Foi um negócio de R$ 163 milhões, que acabou anulado devido às investigações. Segundo a ação cautelar elaborada pelo MPF, ao menos sete empresas integravam a rede criada pela organização criminosa com a finalidade de dissimular a origem ilícita do dinheiro desviado.
Cifras incompatíveis
As movimentações nas contas do coronel Lima e de sua mulher, Maria Rita Fratezi, bem como em contas das empresas em que eles detêm sociedade, chegaram a cifras consideradas incompatíveis com a realidade financeira das empresas. De acordo com o Coaf, a PDA Projeto, empresa aberta com capital social de R$ 500 e sem funcionários, movimentou R$ 26 milhões em apenas seis anos, entre 2009 e 2015.
O coronel Lima sempre negou as acusações. Recentemente, no episódio da prisão do ex-policial, o advogado Maurício Silva Leite, defensor de Lima, declarou estar "perplexo" com a detenção. Lima foi liberado, assim como o ex-presidente Temer, após decisão judicial.
Entre outubro de 2012 e junho de 2016, a AF Consult do Brasil, que tem entre os sócios a Argeplan Arquitetura e Engenharia Ltda., remeteu R$ 2,2 milhões de sua conta no Kirton Bank S/A para as contas da Argeplan, e outros R$ 502 mil para as contas de Carlos Alberto Costa Filho, sócio-administrador da empresa.
Em apenas um dia (29/05/2015) foi feita uma transferência de R$ 900 mil da conta da AF Consult do Brasil para a Argeplan.
Outra empresa que tem o coronel como sócio é a PDA Administração e Participação Ltda, que chegou a manter aplicações na ordem de R$ 10 milhões.

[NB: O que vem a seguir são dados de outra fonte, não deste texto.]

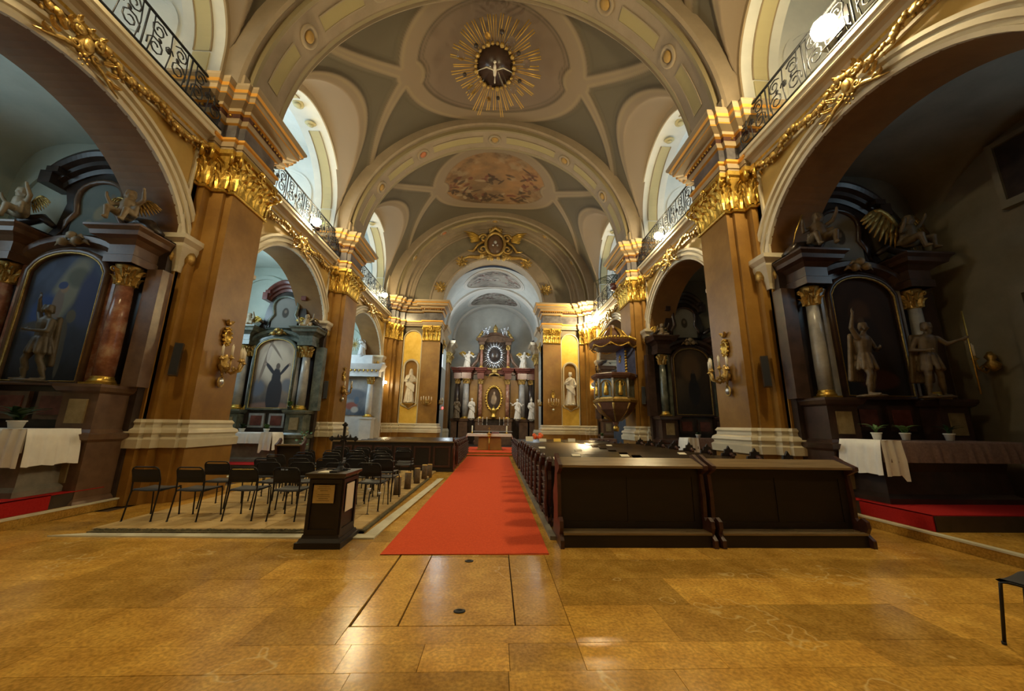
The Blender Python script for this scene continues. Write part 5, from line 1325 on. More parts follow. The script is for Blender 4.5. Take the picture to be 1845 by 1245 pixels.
mb = MB(); mb.box(-3.3, 3.3, .35, .7, 5.75, 6.2); mb.build('entablature', ['mred'], A)
mb = MB(); mb.box(-1.4, 1.4, .55, .9, 6.2, 8.8); mb.build('upper_back', ['mdark'], A)
mb = MB(); rows = [[(t * 1.35, .45 - o, 8.75 + .55 * math.cos(t * PI * .5) + z) for o, z in ((0, -.1), (.15, -.06), (.25, .05), (.3, .14), (0, .18))] for t in [-1 + 2 * i / 16 for i in range(17)]]; mb.grid(rows, smooth=False); mb.ext([(t * 1.3, 8.7 + .6 * math.cos(t * PI * .5)) for t in [-1 + i / 8 for i in range(17)]] + [(1.3, 8.6), (-1.3, 8.6)], .45, .8); mb.build('curved_pediment', ['mbrown'], A)
mb = MB(); mb.box(-1.0, 1.0, .42, .6, 2.0, 5.6); mb.build('amber_field', ['pier'], A)
mb = MB()
for a_, b_3 in ((.62, 1.0),):
    mb.tube([(a_ * math.cos(t * 2 * PI / 28), .3, 3.55 + b_3 * math.sin(t * 2 * PI / 28) + .15) for t in range(28)], .09, 6, closed=True)
for k in range(26):
    a = k * 2 * PI / 26; mb.sph((.66 * math.cos(a), .25, 3.7 + 1.05 * math.sin(a)), .09, 0, 6, 1.2, .6, 1)
mb.build('gilded_shrine_frame', ['gold'], A)
canvas(A, 0, .36, 2.85, 1.0, 1.75, p_mary, .3, 'shrine_image', 40)
mb = MB(); mb.lathe([(.28, 0), (.3, .1), (.2, .2), (.22, .5), (.32, .6), (.1, .8), (.02, 1.0)], 10, (0, .1, 2.1)); mb.build('tabernacle', ['gold'], A)
mb = MB()     # silver ray glory with dark oval window
for k in range(40):
    a = 2 * PI * k / 40; r1 = .92 + .22 * (k % 2) + (.18 if math.sin(a) < -.3 else 0)
    mb.tube([(.5 * math.cos(a), .4, 7.45 + .62 * math.sin(a)), (r1 * math.cos(a) * .85, .36, 7.45 + r1 * math.sin(a) * 1.12)], [.05, .02], 4)
mb.build('silver_rays', ['silver'], A)
mb = MB()
for k in range(22):
    a = 2 * PI * k / 22; mb.sph((.60 * math.cos(a), .33, 7.45 + .76 * math.sin(a)), .10 + .03 * (k % 3 == 0), 0, 7, 1, .7, 1)
mb.build('cloud_wreath', ['silver'], A)
mb = MB(); mb.lathe([(.5, 0), (.5, -.05), (.01, -.06)], 24, M=T(0, .42, 7.45) @ RX(-PI / 2) @ SCL(1, 1.25, 1)); mb.build('oval_opening', ['mdark'], A)
mb = MB()
for k in range(14):
    a = PI * (.1 + .8 * k / 13); mb.sph((.75 * math.cos(a), .3, 6.3 - .12 * math.sin(a)), .09, 0, 6)
mb.sph((0, .25, 6.0), .25, 0, 8, 1.2, .5, .8)
for q in (-1, 1): mb.tube([(0, .2, 5.85), (q * .35, .15, 5.7), (q * .55, .2, 5.45)], [.1, .1, .03], 6)
mb.build('gilded_cartouche', ['gold2'], A)
for x, kd, lab, m in ((-2.95, 'chest', 'pale robed statue, outermost left on the high altar', 'statd'), (-1.75, 'hold', 'robed statue beside the left amber panel of the high altar', 'stat'), (2.0, 'open', 'white robed statue with spread arms, inner right on the high altar', 'stat'), (3.15, 'bishop', 'white statue of a robed bishop, outermost right on the high altar', 'stat')):
    fig(kd, 'statue', lab, (x + .1, 30.55, 2.02), .2 if x < 0 else -.2, .95, m)
for x, lab in ((-2.2, 'white angel with golden wings on the left of the high altar cornice'), (2.55, 'white angel with golden wings on the right of the high altar cornice')):
    F = fig('angel', 'angel_statue', lab, (x, 30.9, 6.26), .3 if x < 0 else -.3, 1.0, 'stat'); wings(F, 'gold', 1.1, .62)
for x, lab in ((-.75, 'white putto on the left of the high altar crown'), (.85, 'white putto on the right of the high altar crown')):
    F = fig('putto', 'statue', lab, (x + .1, 31.0, 9.15), 0, .95, 'silver')
K = thing('gilded_finial', 'gilded crowning ornament at the very top of the high altar', 'ornament', (.15, 31.2, 9.4)); mb = MB(); mb.sph((0, 0, .3), .22, 0, 8); mb.lathe([(.2, 0), (.1, .2), (.2, .4), (.02, .75)], 10)
for q in (-1, 1):
    for k in range(7): mb.sph((q * (1.05 + .08 * k), 0, .1 - .12 * k + .05 * (k % 2)), .15, 0, 6)
mb.build('gilded_crown', ['gold2'], K)
# tabernacle shelf candles at the back
for k in range(8):
    x = -1.15 + .33 * k; 
    if 3 <= k <= 4: continue
    c_ = thing('altar_candle', 'slim white candle %s on the rear altar shelf' % ('leftmost', 'second from the left', 'third from the left', '', '', 'third from the right', 'second from the right', 'rightmost')[k], 'candle', (x + .15, 29.4, 1.5), 0, 'candles on the rear altar shelf')
    mb = MB(); mb.lathe([(.06, 0), (.02, .06), (.02, .25), (.05, .28)], 8); mb.build('candlestick', ['silver'], c_)
    mb = MB(); mb.lathe([(.022, .28), (.02, .6), (.005, .62)], 8); mb.build('wax', ['candle'], c_)
K = thing('rear_altar', 'grey stone rear altar block under the shrine', 'altar', (.15, 29.6, 0)); mb = MB(); mb.box(-1.4, 1.4, -.35, .35, 0, 1.0); mb.box(-1.3, 1.3, -.35, .35, 1.0, 1.5); mb.build('block', ['mbrown'], K)
mb = MB(); mb.box(-1.5, 1.5, -.45, .4, 1.0, 1.06); mb.build('shelf_top', ['mgrey'], K)
# ---------------------------------------------------------------- people's altar on its steps
K = thing('altar_steps', 'red carpeted steps at the end of the aisle', 'steps'); 
for k, (w, y0, z) in enumerate(((1.9, 18.9, .09), (1.75, 19.3, .18))):
    mb = MB(); mb.box(-w, w + .2, y0, 23.8, z - .09, z - .012); mb.build('step', ['pier'], K)
    mb = MB(); mb.box(-w, w + .2, y0 + .03, 23.8, z - .012, z); mb.build('step_carpet', ['red'], K)
K = thing('altar_table', 'small free-standing altar on a red-brown block at the end of the aisle', 'altar', (.02, 21.2, .18))
mb = MB(); mb.sweep([(-.62, .35), (-.62, -.35), (.68, -.35), (.68, .35)], [(.04, 0), (.04, .06), (0, .1), (-.05, .75), (0, .78), (0, .8), (-.3, .8)], flip=-1); mb.build('block', ['pier'], K)
mb = MB(); mb.box(-1.2, 1.2, -.45, .45, .80, .86); mb.build('mensa_slab', ['mgrey'], K)
mb = MB(); mb.tube([(0, -.5, .0), (0, -.5, .7)], .035, 8); mb.sph((0, -.5, .75), .1, 0, 8)
for k in range(8): leaf_bm(mb, T(0, -.5, .70) @ RZ(k * PI / 4) , .1, .2, 0, .12)
mb.build('gilded_stem', ['gold'], K)
K = thing('altar_cloth', 'white cloth hanging over the ends of the free-standing altar', 'cloth', (.02, 21.2, 1.04)); mb = MB(); rows = []
for i in range(30):
    yy = -.47 + .94 * i / 29; f = .012 * math.sin(i * 1.3)
    rows.append([(-1.30 - f, yy, -.28), (-1.25 - f, yy, -.1), (-1.22, yy, .012), (1.22, yy, .012), (1.25 + f, yy, -.1), (1.30 + f, yy, -.28)])
mb.grid(rows); mb.box(-1.22, 1.22, -.478, -.468, -.13, .012); mb.build('cloth', ['cloth'], K)
for x, lab in ((-.95, 'white candle on the left of the free-standing altar'), (.98, 'white candle on the right of the free-standing altar')):
    c_ = thing('altar_candle', lab, 'candle', (x, 21.2, 1.055)); mb = MB(); mb.lathe([(.09, 0), (.03, .05), (.05, .09)], 10); mb.build('candlestick', ['gold'], c_); mb = MB(); mb.lathe([(.038, .08), (.036, .42), (.01, .43)], 10); mb.build('wax', ['candle'], c_)
K = thing('open_missal', 'open book on a small stand on the free-standing altar', 'book', (.35, 21.15, 1.055)); mb = MB(); mb.box(-.2, .2, -.12, .12, 0, .06, M=RX(.4)); mb.build('pages', ['mred'], K)
K = thing('crucifix', 'little gold crucifix in the middle of the free-standing altar', 'cross', (0, 21.1, 1.055)); mb = MB(); mb.lathe([(.08, 0), (.02, .05), (.015, .12)], 8); mb.box(-.012, .012, -.01, .01, .1, .38); mb.box(-.07, .07, -.01, .01, .27, .295); mb.build('cross', ['gold'], K)
K = thing('sanctuary_lamp', 'small red glowing sanctuary lamp on the left chancel wall', 'lamp', (-3.1, 24.2, 2.55)); mb = MB(); mb.sph((0, 0, 0), .06, 0, 8, 1, 1, 1.3); mb.build('red_glass', ['redlamp'], K); mb = MB(); mb.tube([(-.35, 0, -.1), (-.15, 0, -.12), (0, 0, -.09)], .015, 5); mb.build('bracket', ['gold'], K)
K = thing('flower_arrangement', 'orange flowers in a basket at the right of the chancel', 'flowers', (2.9, 22.2, .1)); mb = MB(); mb.lathe([(.14, 0), (.2, .5), (.22, .6)], 10); mb.build('stand', ['mred'], K)
for k in range(9): mb = MB(); mb.sph((random.uniform(-.28, .28), random.uniform(-.2, .2), .7 + random.random() * .22), .11, 0, 6); mb.build('blossom', ['flower'], K)
# niche statues
fig('pray', 'statue', 'cream statue of a veiled woman in the left chancel niche', (-4.97, YF - .04, 2.80), .1, 1.2, 'stat')
fig('chest', 'statue', 'cream statue of a bearded saint in the right chancel niche', (4.97, YF - .04, 2.80), -.1, 1.2, 'stat')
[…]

Na rede de empresas usadas no esquema figura ainda a Dot GS Digitação SS Ltda-Me, cujo capital social é de R$ 1 mil. Ela tem como sócio Carlos Alberto Costa Filho, que também é sócio do coronel Lima na Argeplan. A Dot GS movimentou R$ 2 milhões, segundo o Coaf. Carlos Alberto foi um dos presos na Operação Descontaminação. Em depoimento à PF, ele negou envolvimento nos crimes atribuídos pelo MPF.
MPF vê esquema de empresas de fachada
De acordo com os procuradores, as análises das movimentações financeiras revelam um intrincado esquema envolvendo empresas de fachada, emissão de notas falsas e fraudes para encobrir as altas somas movimentadas nas contas de sócios e das empresas listadas na investigação.
Um dos relatórios do Coaf cita ainda a empresa Alumi Publicidades Ltda como integrante da rede de lavagem de dinheiro do ex-presidente Temer -- um esquema que movimentou R$ 1,8 bilhão, segundo a força-tarefa da Lava Jato.
A reportagem procurou, por telefone e email, as empresas Engevix Engenharia, Argeplan Arquitetura, AF Consult do Brasil, AF Consult Internacional, PDA Projetos, PDA Administração, Alumi Publicidades, Concrejato Serviços Técnicos e Dot GS para comentarem as acusações do MPF.
A Engevix, que tem como sócio o delator José Antunes Sobrinho, informou que vem colaborando com as investigações. Argeplan, PDA Projetos, PDA Administração, que têm entre os sócios o coronel Lima, também afirmaram que seus representantes estão colaborando com a Justiça. AF Consult do Brasil e AF Internacional não responderam aos emails.
O representante da Alumi Publicidades afirma estar colaborando nas investigações. Em meio às investigações, representantes das empresas AF Consult Internacional E AF Consult do Brasil negaram em depoimentos irregularidades na concorrência para a construção de Angra 3 e nas transações financeiras sob escrutínio do MPF e da Polícia Federal.
Óculos, boné e R$ 20 milhões em dinheiro
Um dos relatórios do Coaf revela ainda que em 23 de outubro passado uma pessoa tentou depositar o "impressionante valor de R$ 20 milhões em espécie" na conta da Argeplan Arquitetura e Engenharia Ltda, cujo sócio é o coronel João Batista Lima Filho.
A transação financeira só não foi concretizada porque o gerente da agência do Santander, na Vila Madalena, em São Paulo, exigiu a identificação do depositante e a origem do dinheiro. Para a surpresa do funcionário, o portador da quantia levantou-se e foi embora carregando a fortuna.
A PF tentou localizar o autor do pedido de depósito, sem sucesso.